Pour Ghribil Shams, les incendies qui frappaient auparavant l’Algérie étaient « des micro-incendies » comparés à ce qui se passe aujourd’hui. « Aujourd’hui c’est tout l’ouest du pays, plus de 70 communes, sur l’un des plus importants massifs forestiers de la Méditerranée occidentale, qui brûle », explique-t-elle. « On est donc sur quelque chose de totalement inédit, ce qui pose quand même la question de l’absence de Canadairs. Mais même si ce manque de matériel est choquant, leur présence n’aurait pas changé fondamentalement le problème », ajoute la spécialiste.
« C'est une destruction de masse, un acte terroriste de masse »
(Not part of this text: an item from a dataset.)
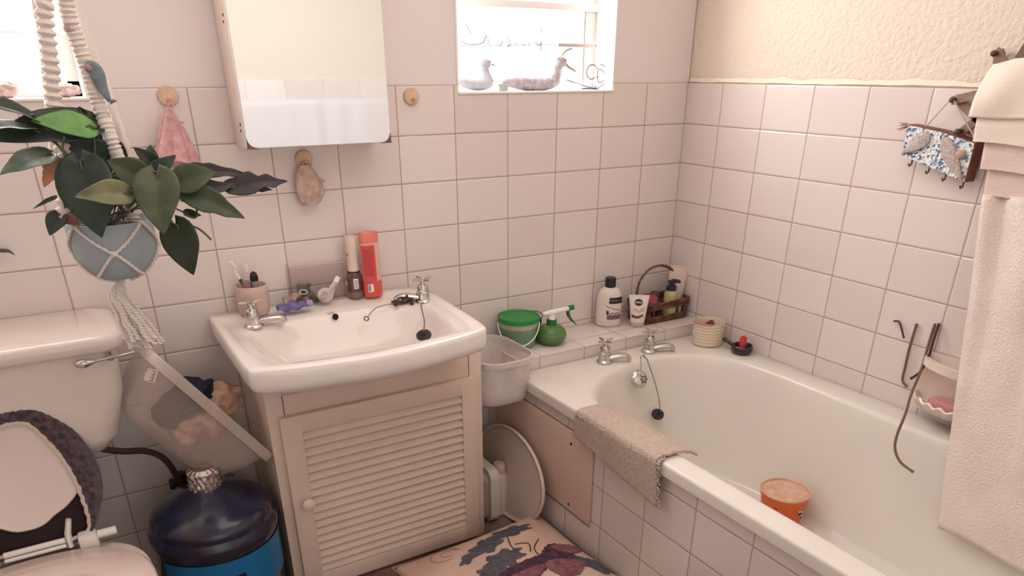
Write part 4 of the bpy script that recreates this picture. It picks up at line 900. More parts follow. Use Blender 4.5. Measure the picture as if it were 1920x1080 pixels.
# nivea tube standing on its cap
C = Vector((-.246, -.118, LZ)); t = thing('cream_tube', 'white hand cream tube with a round dark blue logo on the ledge', 'tube', C)
fd = Vector((-.60, -.80, 0)); xr = Vector((.80, -.60, 0)); Ft = face_m(C, xr)
NV = mat('cream_tube_white', (232, 218, 206), .3, coat=.2)
mb = MB(Matrix.Translation(C) @ Matrix.Rotation(math.atan2(xr.y, xr.x), 4, 'Z'))
mb.loops([[(w_ * math.copysign(abs(math.cos(a)) ** .8, math.cos(a)), d_ * math.sin(a), z) for a in [2 * PI * i / 36 for i in range(36)]] for w_, d_, z in [(.025, .018, .016), (.0265, .018, .03), (.031, .012, .070), (.0345, .005, .098), (.0355, .0015, .104), (.0355, .0012, .112)]], cap0=True, cap1=True)
bd = mb.build('tube_body', NV, t, angle=60)
mb = MB(Matrix.Translation(C) @ Matrix.Rotation(math.atan2(xr.y, xr.x), 4, 'Z')); mb.loops([[(w_ * math.cos(a), d_ * math.sin(a), z) for a in [2 * PI * i / 32 for i in range(32)]] for w_, d_, z in [(.022, .016, 0), (.0245, .018, .002), (.0245, .018, .016)]], cap0=True, cap1=True); mb.build('cap', mat('clear_cap', (206, 190, 174), .25, alpha=.9), t)
def tm(z): d = .018 - .013 * (z - .03) / .068; return C + fd * (d + .0006)
def dz_(z):
    S = [(.03, .018), (.070, .012), (.098, .005), (.112, .0012)]
    for (a, p), (b, q) in zip(S, S[1:]):
        if z <= b: return p + (q - p) * max(0, (z - a)) / (b - a)
    return .0012
def tf(x, z): d = dz_(z) * math.sqrt(max(.05, 1 - (x / .034) ** 2)) + .0010; return C + fd * d + xr * x + Vector((0, 0, z))
mb = MB(); n = 24; c_ = [tf(-.001 + .0145 * math.cos(2 * PI * i / n), .087 + .0115 * math.sin(2 * PI * i / n)) for i in range(n)]; mb.loops([[p - fd * .001 for p in c_], c_], cap1=True); lg = mb.build('logo_disc', mat('navy_ink', (30, 34, 64), .35), bd)
tb_ = text_mesh('NIVEA', .0085, bold=.0001); mb = MB()
for v in tb_.verts: p = tf(-.001 + v.co.x, .087 + v.co.y); v.co = p + fd * (.0009 + v.co.z)
mb._join(tb_); mb.build('logo_lettering', WHITE_INK, lg, angle=180, fix=False)
mb = MB(); mb.grid(16, 2, lambda u, v: tf(-.023 + .040 * u, .036 + .010 * v * (1 - .3 * u) + .010 * max(0, u - .55) - .004 * math.sin(u * PI))); mb.build('plum_print', mat('plum_ink', (96, 58, 78), .5), bd)
mb = MB(); mb.grid(16, 2, lambda u, v: tf(-.018 + .038 * u, .054 + .010 * v + .004 * math.sin(u * 9))); mb.build('pink_print', mat('soft_pink_ink', (218, 176, 164), .5), bd)
# wicker basket
BX0, BX1, BY0, BY1 = -.218, -.012, -.128, -.022
bk = thing('wicker_basket', 'brown wicker basket with an arched handle in the corner of the ledge', 'basket', (-.115, -.075, LZ))
WK = mat('brown_wicker', (128, 88, 72), .7, var_rgb=(88, 58, 50), vscale=60, bump=.5, bscale=200)
def bpt(t_, z, off=0):
    per = rrect(BX0 - off, BX1 + off, BY0 - off, BY1 + off, .028, z, 8); i = t_ * len(per); a = Vector(per[int(i) % len(per)]); b = Vector(per[(int(i) + 1) % len(per)]); return a.lerp(b, i % 1)
def basket_z(h): return LZ + h
mb = MB(); NW = 34
for r_ in range(15):
    h = .003 + r_ * .0046
    if 5 <= r_ <= 9: continue
    P = []
    for i in range(NW * 4): u = i / (NW * 4); P.append(bpt(u, basket_z(h), .0022 * math.cos(PI * (u * NW) + r_ * PI) + .003 * h / .06))
    mb.tube(P, .0026, 6, closed=True)
mb.prism([Vector(p) for p in rrect(BX0 + .002, BX1 - .002, BY0 + .002, BY1 - .002, .026, LZ + .001, 8)], (0, 0, .003))
mb.build('woven_bands', WK, bk, angle=180)
mb = MB()
for i in range(NW):
    u = (i + .5) / NW; mb.tube([bpt(u, basket_z(.001), 0), bpt(u, basket_z(.068), .003)], .0019, 6)
mb.build('stakes', WK, bk)
mb = MB(); 
for s_ in (0, PI):
    P = []; 
    for i in range(140): u = i / 140; a = u * 2 * PI * 26 + s_; P.append(bpt(u, basket_z(.069) + .003 * math.sin(a), .004 + .003 * math.cos(a)))
    mb.tube(P, .0032, 6, closed=True)
mb.build('rim', WK, bk, angle=180)
mb = MB()
HP = [Vector((BX0 + .002, -.075, LZ + .05)), Vector((BX0 - .004, -.075, LZ + .09)), Vector((BX0 + .006, -.075, LZ + .145)), Vector((BX0 + .045, -.075, LZ + .182)), Vector((BX0 + .098, -.075, LZ + .190)), Vector((BX0 + .150, -.075, LZ + .170)), Vector((BX0 + .190, -.075, LZ + .125)), Vector((BX1 + .002, -.075, LZ + .06))]
Q = spline(HP, 12)
for s_ in (0, 2.1, 4.2): mb.tube([q + Vector((.0028 * math.cos(s_ + i * .55), .0028 * math.sin(s_ + i * .55), .0020 * math.cos(s_ + i * .55))) for i, q in enumerate(Q)], .0026, 6)
mb.build('handle', WK, bk, angle=180)
# things in the basket
C = Vector((-.050, -.078, LZ + .005)); t = thing('lotion_tube', 'large pale lotion tube standing upside down in the wicker basket', 'tube', C)
mb = MB(Matrix.Translation(C) @ Matrix.Rotation(-.25, 4, 'Z') @ Matrix.Rotation(.10, 4, 'Y')); mb.loops([[(w_ * math.cos(a), d_ * math.sin(a), z) for a in [2 * PI * i / 36 for i in range(36)]] for w_, d_, z in [(.022, .015, 0), (.026, .018, .03), (.032, .016, .08), (.0375, .010, .130), (.040, .004, .160), (.0405, .0015, .166), (.0405, .0012, .176)]], cap0=True, cap1=True); mb.build('tube_body', mat('pale_lotion_tube', (222, 202, 188), .35), t, angle=60)
C = Vector((-.085, -.103, LZ + .005)); t = thing('pump_dispenser', 'pale yellow-green bottle with a dark pump head in the basket', 'bottle', C)
mb = MB(); mb.lathe([(.018, 0), (.022, .002), (.024, .010), (.024, .078), (.0235, .086), (.0175, .098), (.0165, .102)], C, 32); mb.build('bottle_body', mat('yellow_green_plastic', (190, 178, 122), .35), t)
mb = MB(); mb.lathe([(.0185, .098), (.0185, .112), (.012, .116), (.011, .124), (.014, .126), (.014, .132), (0, .134)], C, 28); mb.tube([C + Vector((0, 0, .129)), C + Vector((.018, -.010, .130)), C + Vector((.027, -.015, .126))], [.009, .007, .0045], 10); mb.build('pump_head', mat('navy_pump', (40, 38, 58), .4), t)
C = Vector((-.160, -.085, LZ + .064)); mb = MB()
mb.grid(48, 24, lambda u, v: C + Vector((math.cos(u * 2 * PI) * math.sin(v * PI), math.sin(u * 2 * PI) * math.sin(v * PI), math.cos(v * PI))) * (.026 * (1 + .07 * math.sin(u * 2 * PI * 9 + v * 7) + .05 * math.sin(v * 30))), closed_u=True)
tag(mb.build('sponge_ball', mat('raspberry_net', (172, 84, 96), .8, var_rgb=(150, 50, 80), vscale=50), angle=180), 'raspberry-pink net sponge ball in the left of the basket', 'sponge')
C = Vector((-.122, -.060, LZ + .004)); mb = MB(); mb.lathe([(.015, 0), (.019, .003), (.019, .078), (.014, .088), (.008, .090), (0, .0905)], C, 24); tag(mb.build('dark_jar', mat('dark_plum_jar', (84, 62, 72), .4)), 'dark plum bottle behind the sponge ball in the basket', 'bottle')
C = Vector((-.190, -.070, LZ + .004)); mb = MB(); mb.lathe([(.010, 0), (.013, .003), (.013, .062), (.010, .070), (0, .0705)], C, 20); tag(mb.build('orange_bottle', mat('orange_brown_bottle', (150, 100, 78), .4)), 'small orange-brown bottle at the left end of the basket', 'bottle')
for q, cl, lb in (((-.105, -.112), (196, 182, 140), 'thin pale yellow bottle seen through the basket side'), ((-.060, -.112), (206, 188, 172), 'thin pale pink bottle seen through the basket side')):
    C = Vector((q[0] + .018, q[1] + .002, LZ + .004)); mb = MB(); mb.lathe([(.006, 0), (.0075, .003), (.0075, .055), (0, .06)], C, 16); tag(mb.build('sample_bottle', mat(lb[:20], cl, .4)), lb, 'bottle')
C = Vector((-.022, -.100, LZ + .004)); mb = MB(); mb.lathe([(.010, 0), (.012, .003), (.012, .060), (0, .064)], C, 20); tag(mb.build('red_bottle', mat('red_orange_plastic', (164, 78, 60), .4)), 'small red-orange bottle at the right end of the basket', 'bottle')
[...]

Questionné sur l'origine de ces incendies, Ghribil Shams n'a pas écarté la piste criminelle. « Bien sûr il y a des conditions climatiques, la canicule, il y a tout le bouleversement climatique que connaît toute la Méditerranée, mais cette conjoncture a été exploitée pour amplifier le problème. Même s’il y avait eu deux canadairs, comme certains voisins, dont le Maroc, même s’il y en avait cinq ou même dix le problème n’aurait pas significativement changé. C’est une destruction de masse, c’est un acte terroriste de masse », affirme cette spécialiste des mouvements sociaux en Algérie.